**YOUR GOAL**
Starting with the first line of the listing, quote each line exactly until and including the one with "r_ = np.random.default_rng(600 + k)", leaving pictures out.

**TASK INPUT**
— Start —

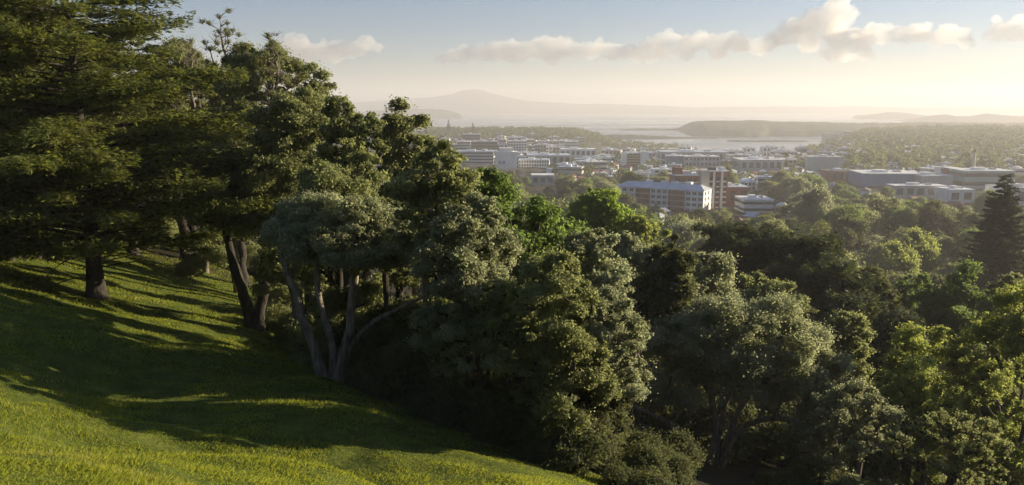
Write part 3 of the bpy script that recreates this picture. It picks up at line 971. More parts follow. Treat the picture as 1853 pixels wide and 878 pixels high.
# ------------------------------------------------------------------ shrubs of the dark bank
shr_protos = []
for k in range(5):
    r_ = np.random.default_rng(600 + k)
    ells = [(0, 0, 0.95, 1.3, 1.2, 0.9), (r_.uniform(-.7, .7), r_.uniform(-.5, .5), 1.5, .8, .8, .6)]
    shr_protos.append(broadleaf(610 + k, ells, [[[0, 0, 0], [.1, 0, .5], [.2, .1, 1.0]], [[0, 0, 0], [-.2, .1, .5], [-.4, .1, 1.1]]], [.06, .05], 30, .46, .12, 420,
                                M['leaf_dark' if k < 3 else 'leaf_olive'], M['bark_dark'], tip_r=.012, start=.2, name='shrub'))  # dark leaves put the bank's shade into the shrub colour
SHR = []
r_ = np.random.default_rng(77)
for yy in np.arange(18.0, 46, 1.0):
    for off in np.arange(0.5, 12, 1.5):
        SHR.append((float(edge_x(yy)) + off + r_.uniform(-.5, .5), yy + r_.uniform(-.5, .5), off))
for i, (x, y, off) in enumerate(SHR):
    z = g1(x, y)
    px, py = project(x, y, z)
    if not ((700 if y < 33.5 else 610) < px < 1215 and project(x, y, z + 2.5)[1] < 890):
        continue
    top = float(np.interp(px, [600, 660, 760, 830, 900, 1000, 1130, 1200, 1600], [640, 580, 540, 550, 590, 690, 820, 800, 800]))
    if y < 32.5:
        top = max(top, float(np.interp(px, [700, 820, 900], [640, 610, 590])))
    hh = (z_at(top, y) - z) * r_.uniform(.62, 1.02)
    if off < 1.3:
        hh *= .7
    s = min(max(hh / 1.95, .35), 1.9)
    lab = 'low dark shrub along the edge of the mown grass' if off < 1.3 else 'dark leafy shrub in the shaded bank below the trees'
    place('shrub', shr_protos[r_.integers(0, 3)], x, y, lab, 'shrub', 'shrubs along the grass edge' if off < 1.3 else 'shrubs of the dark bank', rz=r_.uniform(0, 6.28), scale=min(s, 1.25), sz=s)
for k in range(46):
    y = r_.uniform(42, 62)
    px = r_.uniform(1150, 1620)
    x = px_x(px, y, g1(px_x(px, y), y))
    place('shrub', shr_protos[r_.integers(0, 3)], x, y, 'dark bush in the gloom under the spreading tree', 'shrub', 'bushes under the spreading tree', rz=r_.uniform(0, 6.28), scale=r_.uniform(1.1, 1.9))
for px, y, s in [(1165, 24, .6), (1200, 26, .5), (1440, 31, .6), (1480, 31, .9), (1400, 33, .5)]:
    x = px_x(px, y, g1(px_x(px, y), y))
    place('shrub', shr_protos[k % 3], x, y, 'glossy low bush by the foot of the spreading tree', 'shrub', 'bushes at the foot of the spreading tree', rz=px * .3, scale=s)
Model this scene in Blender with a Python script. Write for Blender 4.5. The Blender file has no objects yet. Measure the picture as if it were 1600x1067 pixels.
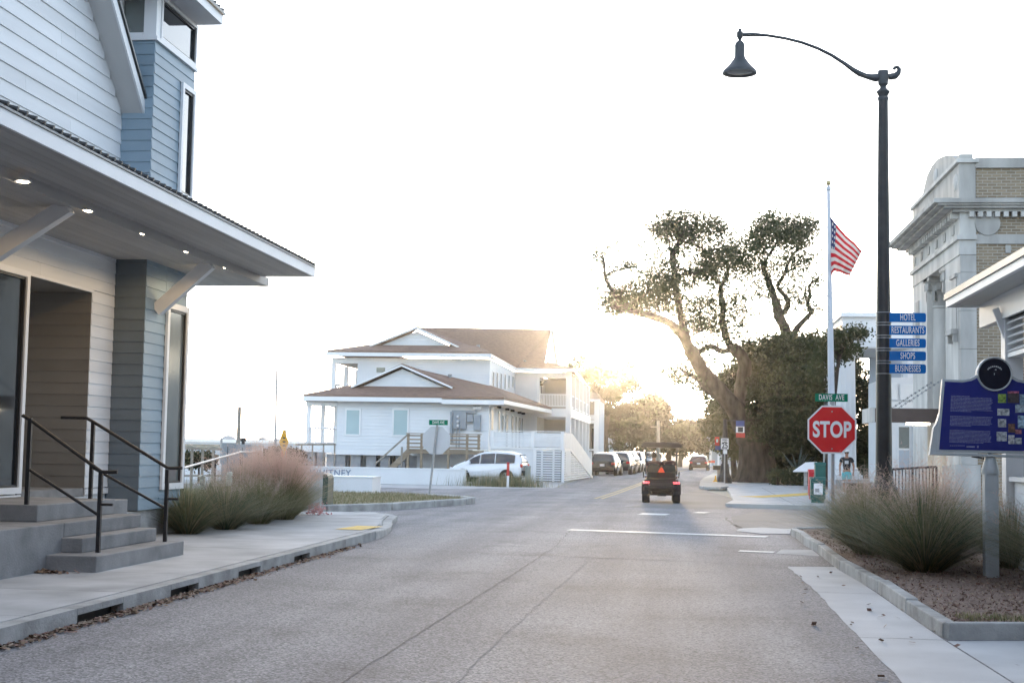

— End —

**OUTPUT**
Write part 3 of the bpy script that recreates this picture. It picks up at line 971. More parts follow. Treat the picture as 1853 pixels wide and 878 pixels high.
# ------------------------------------------------------------------ shrubs of the dark bank
shr_protos = []
for k in range(5):
    r_ = np.random.default_rng(600 + k)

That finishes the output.